On a gentler note, the documentary Spellbound, which follows the progress of a group of US children through a televised spelling contest, united critics in praise. It is a "riveting and revealing look at the motives and backgrounds of a diverse group of young people, and their parents", said Philip French in the Observer, and is about "chasing the American Dream". In dealing with his child subjects, the director, Jeff Blitz, is "neither cute nor condescending", said Landesman in the Sunday Times, and he is also "a natural-born storyteller". The Mail on Sunday's Jason Solomon joined in the praise: "Spellbound is often moving, strangely exciting and very funny - and a brilliant illustration of the way human beings can give frivolity a lethal importance."
Theatre
Life is Rhythm
The Camut Band's blend of dance and drumming, Life is Rhythm, arrived in the West End at the Lyric after a run at the Edinburgh Fringe. TheTimes's Clive Davis found the Catalan troupe's efforts "spirited" and having "the spontaneous ambience of the best of street theatre" but felt with "a running time of barely 90 minutes, the production ultimately feels like one half of a promising double bill".

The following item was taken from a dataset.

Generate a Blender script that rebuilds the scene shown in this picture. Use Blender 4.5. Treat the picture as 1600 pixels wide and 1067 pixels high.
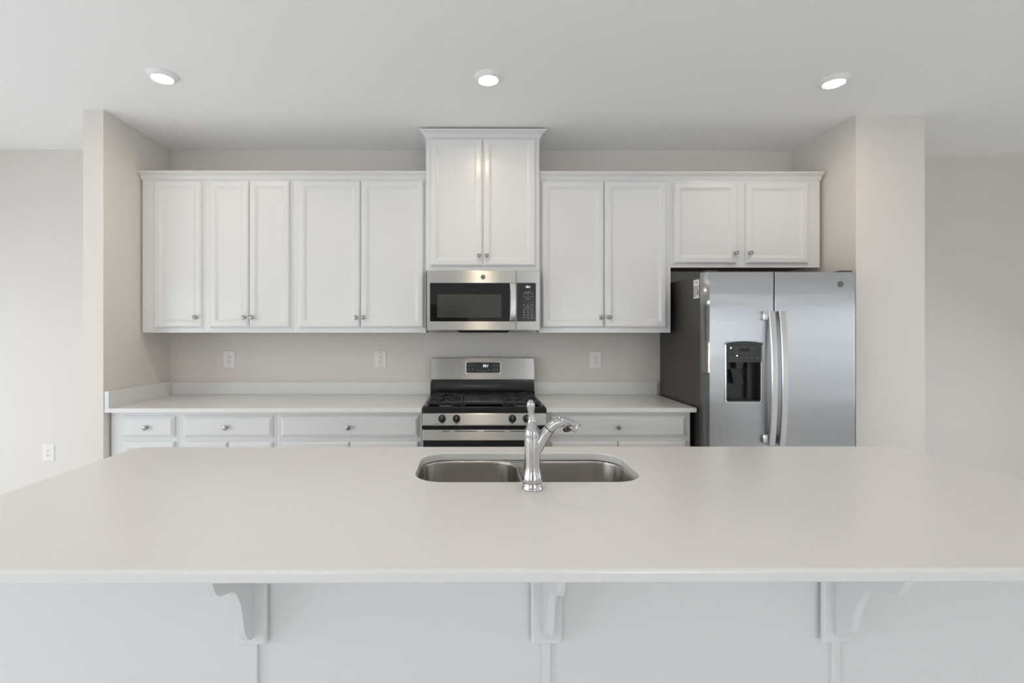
import bpy, bmesh, math
from mathutils import Vector, Matrix

S = bpy.context.scene
for o in list(bpy.data.objects):
    bpy.data.objects.remove(o)
C = S.collection
PI = math.pi

# ------------------------------------------------------------------ camera
FPX = 755.0                       # focal length in pixels of a 1600 px wide frame
cam_d = bpy.data.cameras.new('camera')
cam_d.sensor_fit = 'HORIZONTAL'
cam_d.sensor_width = 36.0
cam_d.lens = 36.0 * FPX / 1600.0
cam_d.shift_x = (800 - 740.4) / 1600.0
cam_d.shift_y = -(533.5 - 516.5) / 1600.0
cam_d.clip_start = 0.02
cam = bpy.data.objects.new('camera', cam_d)
C.objects.link(cam)
cam.location = (0, 0, 1.386)
cam.rotation_euler = (PI / 2, 0, -0.0045)
S.camera = cam

# ------------------------------------------------------------------ world, daylight, exposure
W = bpy.data.worlds.new('sky')
S.world = W
W.use_nodes = True
W.node_tree.nodes['Background'].inputs[0].default_value = (0.80, 0.90, 1.0, 1)
W.node_tree.nodes['Background'].inputs[1].default_value = 0.5

def area(name, loc, rot, sx, sy, power, col):
    d = bpy.data.lights.new(name, 'AREA')
    d.shape = 'RECTANGLE'
    d.size = sx
    d.size_y = sy
    d.energy = power
    d.color = col
    o = bpy.data.objects.new(name, d)
    C.objects.link(o)
    o.location = loc
    o.rotation_euler = rot
    return o

DAY = (0.90, 0.96, 1.0)
TILT = math.radians(48)           # sky light enters the windows from above
area('daylight_rear', (-3.2, -6.50, 1.25), (PI / 2 - TILT, 0, 0), 2.4, 2.0, 38, DAY)
area('fill_light_rear_right', (2.9, -6.50, 1.25), (PI / 2 - TILT, 0, 0), 2.0, 2.0, 76, DAY)  # added unseen source, brightens the right of the island and ceiling
area('daylight_side', (-5.10, -1.2, 1.2), (PI / 2 - TILT, 0, -PI / 2), 3.4, 2.1, 94, DAY)
area('fill_light_left', (-5.10, 1.9, 1.25), (PI / 2 - TILT, 0, -PI / 2), 2.0, 2.0, 30, DAY)  # added fill through an invented window, for left wall and right recess
area('fill_light_right', (4.60, 1.85, 1.1), (PI / 2 - TILT, 0, PI / 2), 1.8, 1.6, 15, DAY)  # added fill on the right, set clear of the fridge reflection
area('daylight_door', (4.66, -0.9, 1.12), (PI / 2, 0, PI / 2), 1.5, 1.6, 5.5, (0.88, 0.94, 1.0))

S.view_settings.view_transform = 'Standard'
S.view_settings.look = 'None'
S.view_settings.gamma = 1.0
S.view_settings.use_curve_mapping = False
S.view_settings.exposure = 0.12
S.cycles.use_denoising = True
S.cycles.max_bounces = 10
S.cycles.diffuse_bounces = 7
S.cycles.glossy_bounces = 5
S.cycles.sample_clamp_indirect = 6.0
S.cycles.caustics_reflective = False
S.cycles.caustics_refractive = False

# ------------------------------------------------------------------ materials
def mat(name, col, rough=0.5, metal=0.0, spec=0.5, emit=None, estr=0.0, coat=0.0):
    m = bpy.data.materials.new(name)
    m.use_nodes = True
    b = m.node_tree.nodes['Principled BSDF']
    b.inputs['Base Color'].default_value = (*col, 1)
    b.inputs['Roughness'].default_value = rough
    b.inputs['Metallic'].default_value = metal
    b.inputs['Specular IOR Level'].default_value = spec
    b.inputs['Coat Weight'].default_value = coat
    if emit:
        b.inputs['Emission Color'].default_value = (*emit, 1)
        b.inputs['Emission Strength'].default_value = estr
    return m

def nodes(m):
    return m.node_tree.nodes, m.node_tree.links, m.node_tree.nodes['Principled BSDF']

def add_bump(m, scale, strength, dist=0.001, stretch=(1, 1, 1), detail=3.0):
    n, l, b = nodes(m)
    tc = n.new('ShaderNodeTexCoord')
    mp = n.new('ShaderNodeMapping')
    mp.inputs['Scale'].default_value = stretch
    nz = n.new('ShaderNodeTexNoise')
    nz.inputs['Scale'].default_value = scale
    nz.inputs['Detail'].default_value = detail
    bp = n.new('ShaderNodeBump')
    bp.inputs['Strength'].default_value = strength
    bp.inputs['Distance'].default_value = dist
    l.new(tc.outputs['Object'], mp.inputs['Vector'])
    l.new(mp.outputs['Vector'], nz.inputs['Vector'])
    l.new(nz.outputs['Fac'], bp.inputs['Height'])
    prev = b.inputs['Normal'].links[0].from_socket if b.inputs['Normal'].links else None
    if prev:
        l.new(prev, bp.inputs['Normal'])
    l.new(bp.outputs['Normal'], b.inputs['Normal'])
    return m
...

Kate Kellaway in the Observer likened the show to a "low-budget version of the hit dance show Stomp", which "sounds like the charge of the heavy brigade", with the dancers spending much of their time dancing on the drums themselves.
"The company don't always have the variety of dance movements to bring off what are essentially long drum-solos," said the Independent's Zoe Anderson, but she still reckoned it was "an energetic show, with much more dance style than many of its rivals".
Less impressed was Charles Spencer, who complained in the Daily Telegraph that he had to endure "six men from Barcelona tap-dance and beat the hell out of drums in a show that has grotesquely outstayed its welcome after 15 of its 90 minutes".